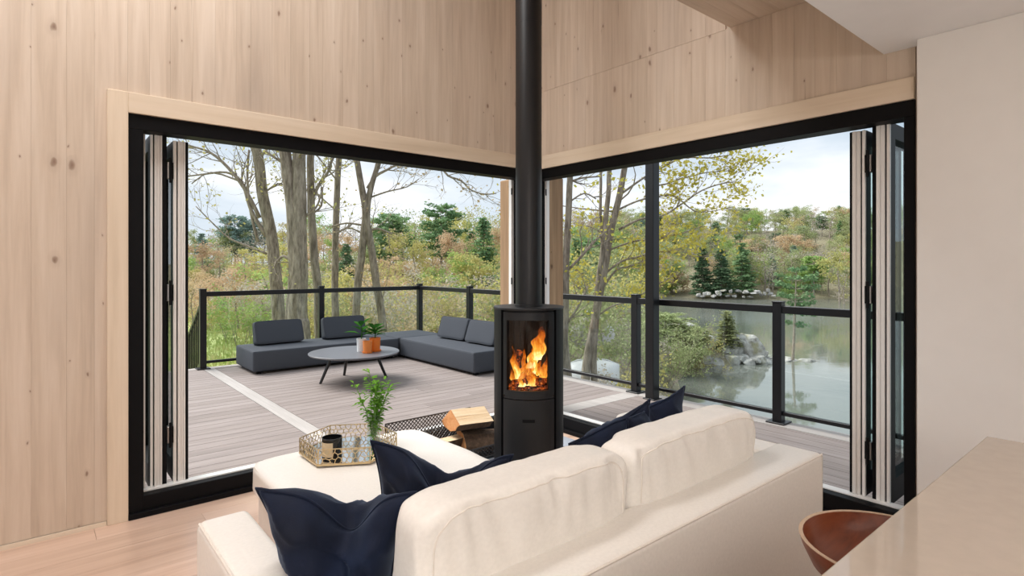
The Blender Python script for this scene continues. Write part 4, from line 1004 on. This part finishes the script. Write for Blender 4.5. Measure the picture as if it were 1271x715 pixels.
hero_tree('half leafed tree with leaning twin trunks and long sprays over the pond', 11.0, [[(722, 500, 6), (726, 470, 5.6), (734.7, 418, 5.2), (747, 350, 4.8), (755, 300, 4.4), (768, 251, 4), (777, 211, 3.6), (783, 185, 3.4)], [(737, 500, 4), (738, 430, 4), (743, 350, 3.8), (751, 285, 3.4), (756, 240, 3), (759, 200, 2.8)], [(748, 345, 2), (747, 300, 2), (746, 250, 1.8), (745, 200, 1.6)]],
    [[(768, 285, 1.8), (795, 272, 1.5), (822, 268, 1.3), (848, 252, 1.1), (872, 236, .9), (900, 227, .7), (920, 226, .5)], [(772, 240, 1.6), (800, 220, 1.4), (822, 208, 1.3), (848, 196, 1.1), (880, 196, .8), (908, 192, .5)], [(764, 262, 1.4), (790, 250, 1.2), (815, 244, 1.1), (838, 244, .9), (862, 262, .7), (884, 262, .5), (908, 257, .4)],
     [(800, 222, 1.2), (818, 230, 1), (846, 222, .8), (878, 214, .6), (912, 212, .4)], [(757, 310, 1.3), (785, 300, 1.1), (812, 296, 1), (845, 290, .8), (872, 281, .5)], [(751, 340, 1.6), (770, 325, 1.4), (795, 318, 1.1), (825, 312, .8), (856, 318, .6), (880, 318, .4)], [(747, 360, 1.6), (765, 335, 1.4), (785, 330, 1), (800, 322, .8)], [(742, 392, 1.3), (760, 380, 1.1), (785, 372, .9), (812, 356, .7), (840, 340, .5)], [(756, 300, 1.2), (742, 286, 1), (728, 280, .7)], [(744, 380, 1), (728, 366, .9), (712, 352, .6)],
     [(822, 208, 1.0), (838, 196, .9), (856, 186, .7), (884, 180, .4)]], 5000, .052, LF_SPR, 22, 1.6, extra=4, twl=1.5, group=GP2)

# ---- prototypes for woods: one mesh each, slot 0 wood, slot 1 leaves
def merge_mesh(name, bmw, cen, size, seed, flat=0.0, aspect=1.5):
    g = np.random.default_rng(seed); bmw.verts.ensure_lookup_table(); me = bpy.data.meshes.new(name)
    wv = [tuple(v.co) for v in bmw.verts]; bmw.verts.index_update(); wf = [tuple(v.index for v in f.verts) for f in bmw.faces]; bmw.free()
    c = np.asarray(cen, float).reshape(-1, 3); n = len(c); v, f = [], []
    if n:
        a = g.normal(size=(n, 3)); b = g.normal(size=(n, 3)); a[:, 2] *= 1 - flat; b[:, 2] *= 1 - flat
        a /= np.linalg.norm(a, axis=1, keepdims=True); b -= a * (a * b).sum(1, keepdims=True); b /= np.linalg.norm(b, axis=1, keepdims=True)
        s = size * (1 + .4 * g.uniform(-1, 1, size=(n, 1))); l = a * s * aspect / 2; w = b * s / 2
        v = np.stack([c - l, c + w, c + l, c - w], 1).reshape(-1, 3).tolist(); f = (np.arange(n * 4).reshape(n, 4) + len(wv)).tolist()
    me.from_pydata(wv + v, [], wf + f); me.update(); me.materials.append(TWIG); me.materials.append(LF_OL)
    me.polygons.foreach_set('material_index', [0] * len(wf) + [1] * len(f)); return me
def proto_leafy(seed, h=8.0, nleaf=2600, w=.34, lsize=.14, lev=3, clump=.55):
    rg = random.Random(seed); bm = NB(); tips = []
    pts = [Vector((0, 0, -1)), Vector((0, 0, 0)), Vector((rg.uniform(-.2, .2), rg.uniform(-.2, .2), h * .35)), Vector((rg.uniform(-.4, .4), rg.uniform(-.4, .4), h * .65)), Vector((rg.uniform(-.5, .5), rg.uniform(-.5, .5), h * .93))]
    pp, rr_ = smooth_path(pts, [.13, .12, .10, .065, .02]); tube(bm, pp, rr_, 5)
    for k in range(12):
        t = rg.uniform(.28, .95); p = pp[int(t * (len(pp) - 1))]; az = rg.uniform(0, 2 * PI)
        grow(bm, rg, p, Vector((math.cos(az), math.sin(az), rg.uniform(.3, .9))), h * w * (1.15 - .6 * t) * rg.uniform(.8, 1.2), .05 * (1.2 - t), lev - 1, tips, .0, 4, 4, (3, 4))
    cen = []
    for _ in range(nleaf):
        p = rg.choice(tips)[0]; cen.append((p.x + rg.gauss(0, clump * .5), p.y + rg.gauss(0, clump * .5), p.z + rg.gauss(0, clump * .4)))
    return merge_mesh('leafy_tree', bm, cen, lsize, seed)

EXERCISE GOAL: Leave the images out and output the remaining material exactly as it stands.

RESPONSE BELOW:
The Blender Python script for this scene continues. Write part 4, from line 1004 on. This part finishes the script. Write for Blender 4.5. Measure the picture as if it were 1271x715 pixels.
hero_tree('half leafed tree with leaning twin trunks and long sprays over the pond', 11.0, [[(722, 500, 6), (726, 470, 5.6), (734.7, 418, 5.2), (747, 350, 4.8), (755, 300, 4.4), (768, 251, 4), (777, 211, 3.6), (783, 185, 3.4)], [(737, 500, 4), (738, 430, 4), (743, 350, 3.8), (751, 285, 3.4), (756, 240, 3), (759, 200, 2.8)], [(748, 345, 2), (747, 300, 2), (746, 250, 1.8), (745, 200, 1.6)]],
    [[(768, 285, 1.8), (795, 272, 1.5), (822, 268, 1.3), (848, 252, 1.1), (872, 236, .9), (900, 227, .7), (920, 226, .5)], [(772, 240, 1.6), (800, 220, 1.4), (822, 208, 1.3), (848, 196, 1.1), (880, 196, .8), (908, 192, .5)], [(764, 262, 1.4), (790, 250, 1.2), (815, 244, 1.1), (838, 244, .9), (862, 262, .7), (884, 262, .5), (908, 257, .4)],
     [(800, 222, 1.2), (818, 230, 1), (846, 222, .8), (878, 214, .6), (912, 212, .4)], [(757, 310, 1.3), (785, 300, 1.1), (812, 296, 1), (845, 290, .8), (872, 281, .5)], [(751, 340, 1.6), (770, 325, 1.4), (795, 318, 1.1), (825, 312, .8), (856, 318, .6), (880, 318, .4)], [(747, 360, 1.6), (765, 335, 1.4), (785, 330, 1), (800, 322, .8)], [(742, 392, 1.3), (760, 380, 1.1), (785, 372, .9), (812, 356, .7), (840, 340, .5)], [(756, 300, 1.2), (742, 286, 1), (728, 280, .7)], [(744, 380, 1), (728, 366, .9), (712, 352, .6)],
     [(822, 208, 1.0), (838, 196, .9), (856, 186, .7), (884, 180, .4)]], 5000, .052, LF_SPR, 22, 1.6, extra=4, twl=1.5, group=GP2)

# ---- prototypes for woods: one mesh each, slot 0 wood, slot 1 leaves
def merge_mesh(name, bmw, cen, size, seed, flat=0.0, aspect=1.5):
    g = np.random.default_rng(seed); bmw.verts.ensure_lookup_table(); me = bpy.data.meshes.new(name)
    wv = [tuple(v.co) for v in bmw.verts]; bmw.verts.index_update(); wf = [tuple(v.index for v in f.verts) for f in bmw.faces]; bmw.free()
    c = np.asarray(cen, float).reshape(-1, 3); n = len(c); v, f = [], []
    if n:
        a = g.normal(size=(n, 3)); b = g.normal(size=(n, 3)); a[:, 2] *= 1 - flat; b[:, 2] *= 1 - flat
        a /= np.linalg.norm(a, axis=1, keepdims=True); b -= a * (a * b).sum(1, keepdims=True); b /= np.linalg.norm(b, axis=1, keepdims=True)
        s = size * (1 + .4 * g.uniform(-1, 1, size=(n, 1))); l = a * s * aspect / 2; w = b * s / 2
        v = np.stack([c - l, c + w, c + l, c - w], 1).reshape(-1, 3).tolist(); f = (np.arange(n * 4).reshape(n, 4) + len(wv)).tolist()
    me.from_pydata(wv + v, [], wf + f); me.update(); me.materials.append(TWIG); me.materials.append(LF_OL)
    me.polygons.foreach_set('material_index', [0] * len(wf) + [1] * len(f)); return me
def proto_leafy(seed, h=8.0, nleaf=2600, w=.34, lsize=.14, lev=3, clump=.55):
    rg = random.Random(seed); bm = NB(); tips = []
    pts = [Vector((0, 0, -1)), Vector((0, 0, 0)), Vector((rg.uniform(-.2, .2), rg.uniform(-.2, .2), h * .35)), Vector((rg.uniform(-.4, .4), rg.uniform(-.4, .4), h * .65)), Vector((rg.uniform(-.5, .5), rg.uniform(-.5, .5), h * .93))]
    pp, rr_ = smooth_path(pts, [.13, .12, .10, .065, .02]); tube(bm, pp, rr_, 5)
    for k in range(12):
        t = rg.uniform(.28, .95); p = pp[int(t * (len(pp) - 1))]; az = rg.uniform(0, 2 * PI)
        grow(bm, rg, p, Vector((math.cos(az), math.sin(az), rg.uniform(.3, .9))), h * w * (1.15 - .6 * t) * rg.uniform(.8, 1.2), .05 * (1.2 - t), lev - 1, tips, .0, 4, 4, (3, 4))
    cen = []
    for _ in range(nleaf):
        p = rg.choice(tips)[0]; cen.append((p.x + rg.gauss(0, clump * .5), p.y + rg.gauss(0, clump * .5), p.z + rg.gauss(0, clump * .4)))
    return merge_mesh('leafy_tree', bm, cen, lsize, seed)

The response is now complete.